Long Lib Dem history of dirty election tactics

The activities of the Lib Dems in Norwich North are far from the only example of dirty tactics being employed by the party during a by-election battle.

Lib Dems have a long history in particular of launching personal smear campaigns against rival candidates, rather than focussing on their own policies and ideas.

The 2006 Bromley & Chislehurst by-election was a classic case not just of underhand tactics but also of dirty politics.

The Lib Dem bid to win the seat started rather shamefully when the party's then leader, Menzies Campbell, had to intervene to "put a stop" to local activists campaigning before the funeral of the former local Conservative MP - Eric Forth - had taken place.

Once the by-election campaign was underway, the party's tactics didn't get much better when a series of leaflets issued by the Lib Dems appeared designed to mimic Labour and Conservative party literature, a general interest magazine and not one but two styles of local newspaper.

But it was the so-called 'Bromley Mail' Lib Dem leaflet (pictured above) that set the scene for one of the Lib Dem candidate's key themes of the by-election - a front page splash not setting out his main policies, but a highly personal attack on this chief rival.

Castigated with the nickname "three jobs Bob", Conservative candidate - now MP - Bob Neill was criticised for being a member of the Greater London Assembly (GLA), sitting on a health authority board and working as a barrister.

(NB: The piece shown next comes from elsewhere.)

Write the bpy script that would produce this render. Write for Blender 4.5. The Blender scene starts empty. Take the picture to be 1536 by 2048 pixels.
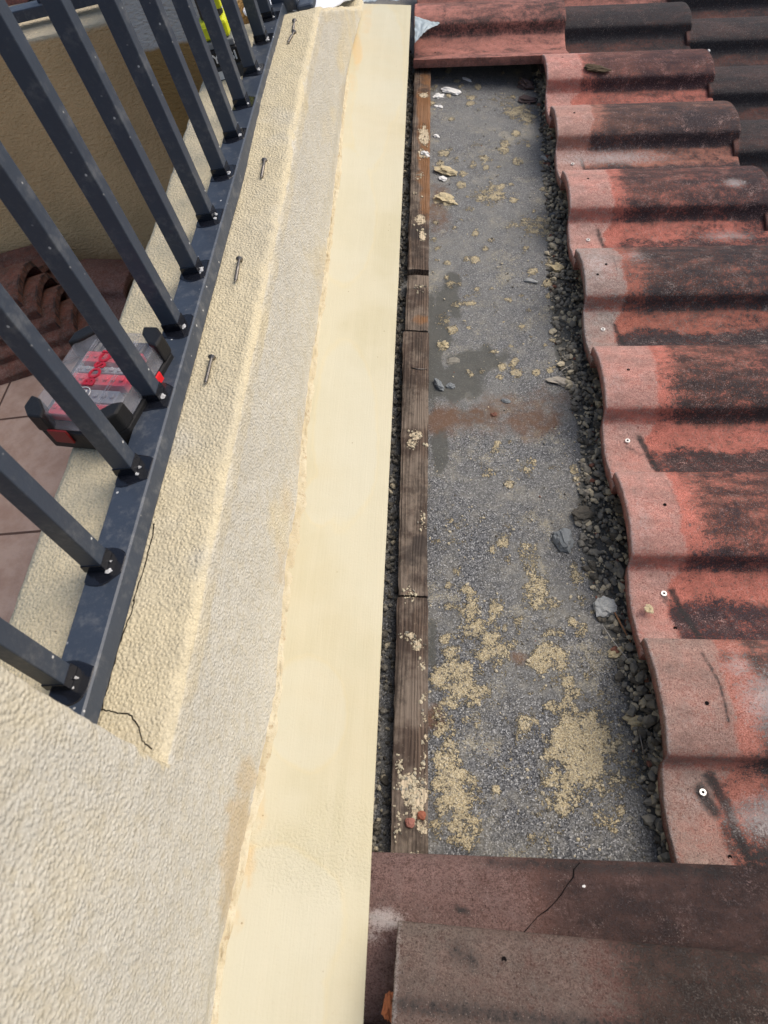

But beyond the dramatic headline, repeated by the Lib Dems in leaflet after leaflet, the essence of the attack was misleading as none of the jobs were full-time and Neill's work with the health authority was shortly to end as the authority would soon be abolished.

Criticising Neill for being a barrister was particularly short-sighted, as another Conservative MP, Ed Vaizey, pointed out at the time in a Guardian article headlined "unedifying attacks".

Neill would hardly be the only barrister in Parliament, among not least one MP who at the time listed "occasional practice as Queen's Counsel" in his register of member's interests - then Lib Dem leader, Menzies Campbell.

The 'Bromley Mail' Lib Dem leaflet further misleads by quoting comments made on a website purportedly "used by Conservative members to exchange views", clearly seeking to portray that the party's own activists were upset with the choice of Bob Neill as their candidate.

Neglecting to point out that anyone can post comments on the ConservativeHome site - not just Conservative "members" but also, potentially, supporters of other parties.

Making over-hyped personal attacks on rival candidates, leaving out critical information that diminishes claims being made and publishing campaign material that appears to be designed to imitate independent or another party's literature are the sort of tactics it's time the Lib Dems left behind.